- Input data -
※
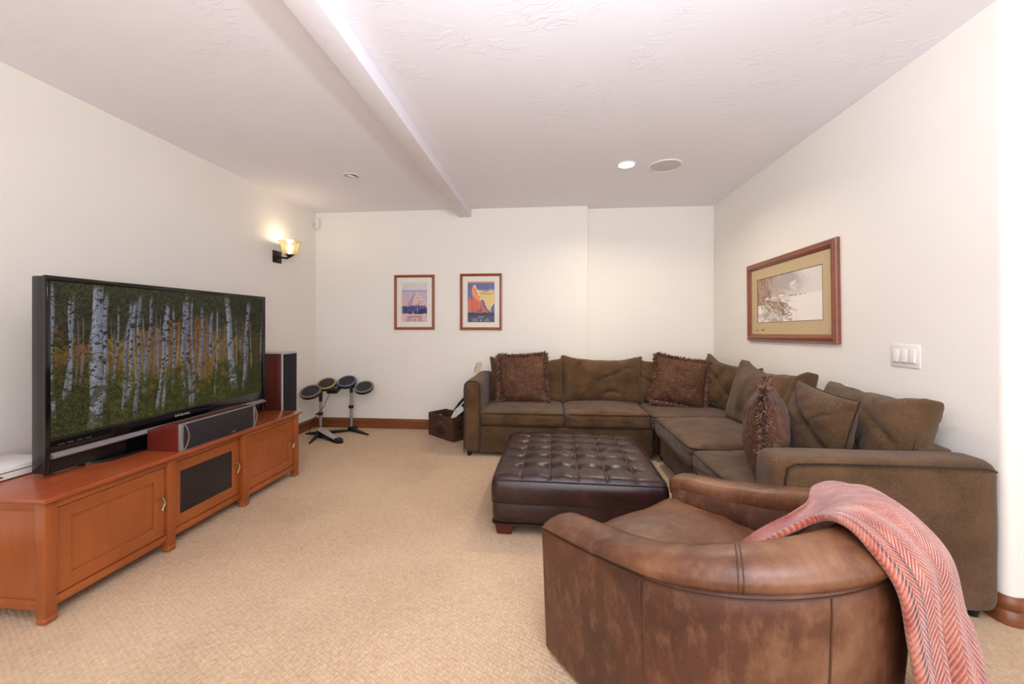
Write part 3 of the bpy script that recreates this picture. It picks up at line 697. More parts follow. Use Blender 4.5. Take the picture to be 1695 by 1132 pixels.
# ================================================================== TELEVISION
XT = -2.22; y0, y1, z0, z1 = 1.556, 2.925, .518, 1.409
tv = empty('television', (XT-.04, 2.24, ZT), 'large black flat television showing an aspen forest on the console', 'television')
sy0, sy1, sz0, sz1 = 1.575, 2.886, .676, 1.385
bx('rear_shell', M['bezel'], tv, XT-.075, XT-.012, y0+.002, y1-.002, z0+.004, z1-.002, .006, 3)
b = MB()
for a in ((y0, y1, sz1, z1), (y0, sy0, z0, sz1), (sy1, y1, z0, sz1), (sy0, sy1, .612, sz0)): b.box(XT-.014, XT, a[0], a[1], a[2], a[3], .0015, 2)
b.done('bezel', M['black'], tv, ang=25)
MB().box(XT-.016, XT-.008, sy0-.002, sy1+.002, z0+.002, .600, .001).done('lower_panel', M['black'], tv)
quad_uv('screen', [(XT-.004, sy0, sz1), (XT-.004, sy1, sz1), (XT-.004, sy1, sz0), (XT-.004, sy0, sz0)], pixmat('forest_screen', paint_forest(), emit=0.88), tv)
rail = MB().prism([(XT-.01, sy0, .583), (XT+.018, sy0, .587), (XT+.020, sy0, .593), (XT-.004, sy0, .612), (XT-.01, sy0, .612)], (0, sy1+.02-sy0, 0)).done('lower_rail', M['silver'], tv, ang=20)
for k in range(7): MB().lathe([(0, .002), (.0035, .0015), (.004, 0)], (0, 0, 0), Matrix.Translation((XT+.009, 2.70+.028*k, .6035)) @ Matrix.Rotation(math.radians(38), 4, 'Y'), 10).done('button', M['white'], rail)
RY = Matrix(((0, 0, 1, 0), (1, 0, 0, 0), (0, 1, 0, 0), (0, 0, 0, 1)))    # text x->+Y, y->+Z, z->+X
text('lettering', 'SAMSUNG', .0165, Matrix.Translation((XT+.0005, 2.215, .643)) @ RY, M['ink'], tv, .0006, 1.3)
for k in range(4): MB().box(XT, XT+.0008, 1.60+.036*k, 1.626+.036*k, .640, .645).done('status_mark', plain('dim_mark', (70, 66, 70), .5), tv, False)
b = MB(); b.box(XT-.07, XT-.03, 2.05, 2.43, ZT+.008, .56, .004, 2); b.done('stand_neck', M['black'], tv)
b = MB(); b.prism([(XT-.15, 1.74, ZT+.001), (XT-.02, 1.72, ZT+.001), (XT+.045, 1.80, ZT+.001), (XT+.055, 2.62, ZT+.001), (XT-.02, 2.72, ZT+.001), (XT-.15, 2.70, ZT+.001)], (0, 0, .013), bev=.004)
b.done('stand_base', M['black'], tv)

# ---- center channel speaker
cs = empty('center_speaker', (-2.06, 2.22, ZT), 'wide cherry center speaker with black grille in front of the television', 'speaker')
sy_, ey_ = 1.952, 2.492
MB().prism([(-2.165, sy_, ZT), (-1.980, sy_, ZT), (-1.980, sy_, .652), (-2.05, sy_, .652), (-2.165, sy_, .618)], (0, ey_-sy_, 0), bev=.0015).done('cabinet', M['dcherry'], cs, ang=20)
MB().box(-1.982, -1.966, sy_-.002, ey_+.002, ZT, .654, .002, 2).done('front_frame', M['silver'], cs)
rows = []
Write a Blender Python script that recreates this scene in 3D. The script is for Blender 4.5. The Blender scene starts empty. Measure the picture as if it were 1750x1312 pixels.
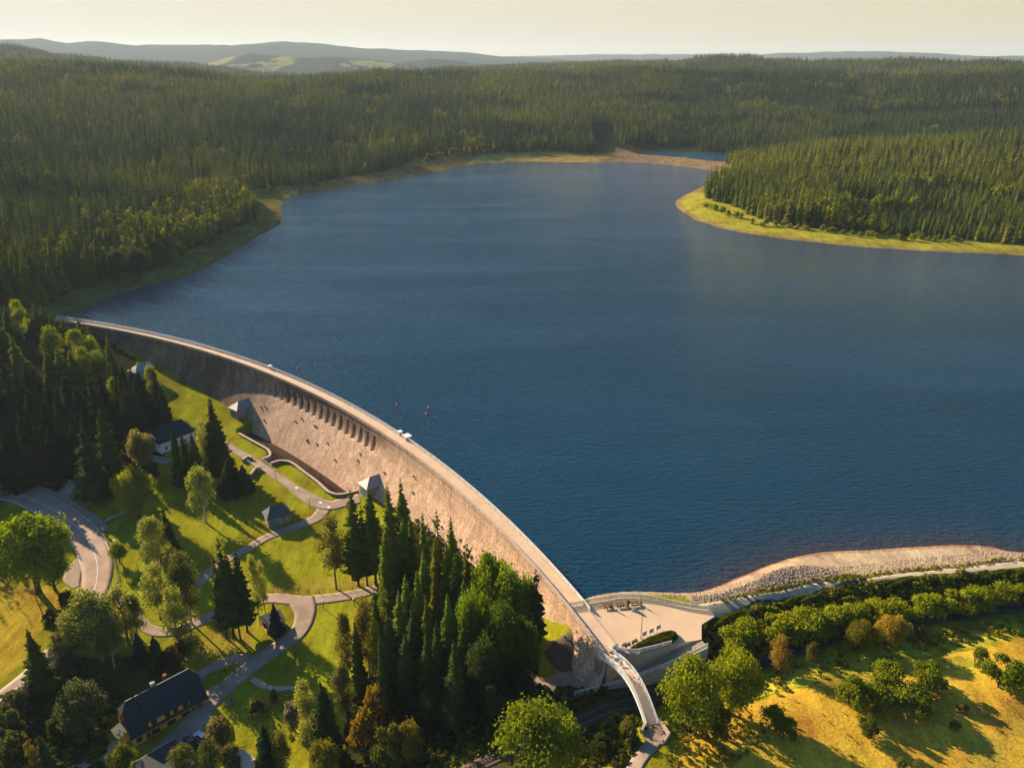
※
- Given exercise -
Without the pictures, repeat all the records word for word.

- Worked answer -
Write part 3 of the bpy script that recreates this picture. It picks up at line 697. More parts follow. Use Blender 4.5. Take the picture to be 1695 by 1132 pixels.
# ================================================================== TELEVISION
XT = -2.22; y0, y1, z0, z1 = 1.556, 2.925, .518, 1.409
tv = empty('television', (XT-.04, 2.24, ZT), 'large black flat television showing an aspen forest on the console', 'television')
sy0, sy1, sz0, sz1 = 1.575, 2.886, .676, 1.385
bx('rear_shell', M['bezel'], tv, XT-.075, XT-.012, y0+.002, y1-.002, z0+.004, z1-.002, .006, 3)
b = MB()
for a in ((y0, y1, sz1, z1), (y0, sy0, z0, sz1), (sy1, y1, z0, sz1), (sy0, sy1, .612, sz0)): b.box(XT-.014, XT, a[0], a[1], a[2], a[3], .0015, 2)
b.done('bezel', M['black'], tv, ang=25)
MB().box(XT-.016, XT-.008, sy0-.002, sy1+.002, z0+.002, .600, .001).done('lower_panel', M['black'], tv)
quad_uv('screen', [(XT-.004, sy0, sz1), (XT-.004, sy1, sz1), (XT-.004, sy1, sz0), (XT-.004, sy0, sz0)], pixmat('forest_screen', paint_forest(), emit=0.88), tv)
rail = MB().prism([(XT-.01, sy0, .583), (XT+.018, sy0, .587), (XT+.020, sy0, .593), (XT-.004, sy0, .612), (XT-.01, sy0, .612)], (0, sy1+.02-sy0, 0)).done('lower_rail', M['silver'], tv, ang=20)
for k in range(7): MB().lathe([(0, .002), (.0035, .0015), (.004, 0)], (0, 0, 0), Matrix.Translation((XT+.009, 2.70+.028*k, .6035)) @ Matrix.Rotation(math.radians(38), 4, 'Y'), 10).done('button', M['white'], rail)
RY = Matrix(((0, 0, 1, 0), (1, 0, 0, 0), (0, 1, 0, 0), (0, 0, 0, 1)))    # text x->+Y, y->+Z, z->+X
text('lettering', 'SAMSUNG', .0165, Matrix.Translation((XT+.0005, 2.215, .643)) @ RY, M['ink'], tv, .0006, 1.3)
for k in range(4): MB().box(XT, XT+.0008, 1.60+.036*k, 1.626+.036*k, .640, .645).done('status_mark', plain('dim_mark', (70, 66, 70), .5), tv, False)
b = MB(); b.box(XT-.07, XT-.03, 2.05, 2.43, ZT+.008, .56, .004, 2); b.done('stand_neck', M['black'], tv)
b = MB(); b.prism([(XT-.15, 1.74, ZT+.001), (XT-.02, 1.72, ZT+.001), (XT+.045, 1.80, ZT+.001), (XT+.055, 2.62, ZT+.001), (XT-.02, 2.72, ZT+.001), (XT-.15, 2.70, ZT+.001)], (0, 0, .013), bev=.004)
b.done('stand_base', M['black'], tv)

# ---- center channel speaker
cs = empty('center_speaker', (-2.06, 2.22, ZT), 'wide cherry center speaker with black grille in front of the television', 'speaker')
sy_, ey_ = 1.952, 2.492
MB().prism([(-2.165, sy_, ZT), (-1.980, sy_, ZT), (-1.980, sy_, .652), (-2.05, sy_, .652), (-2.165, sy_, .618)], (0, ey_-sy_, 0), bev=.0015).done('cabinet', M['dcherry'], cs, ang=20)
MB().box(-1.982, -1.966, sy_-.002, ey_+.002, ZT, .654, .002, 2).done('front_frame', M['silver'], cs)
rows = []
Write a Blender Python script that recreates this scene in 3D. The script is for Blender 4.5. The Blender scene starts empty. Measure the picture as if it were 1750x1312 pixels.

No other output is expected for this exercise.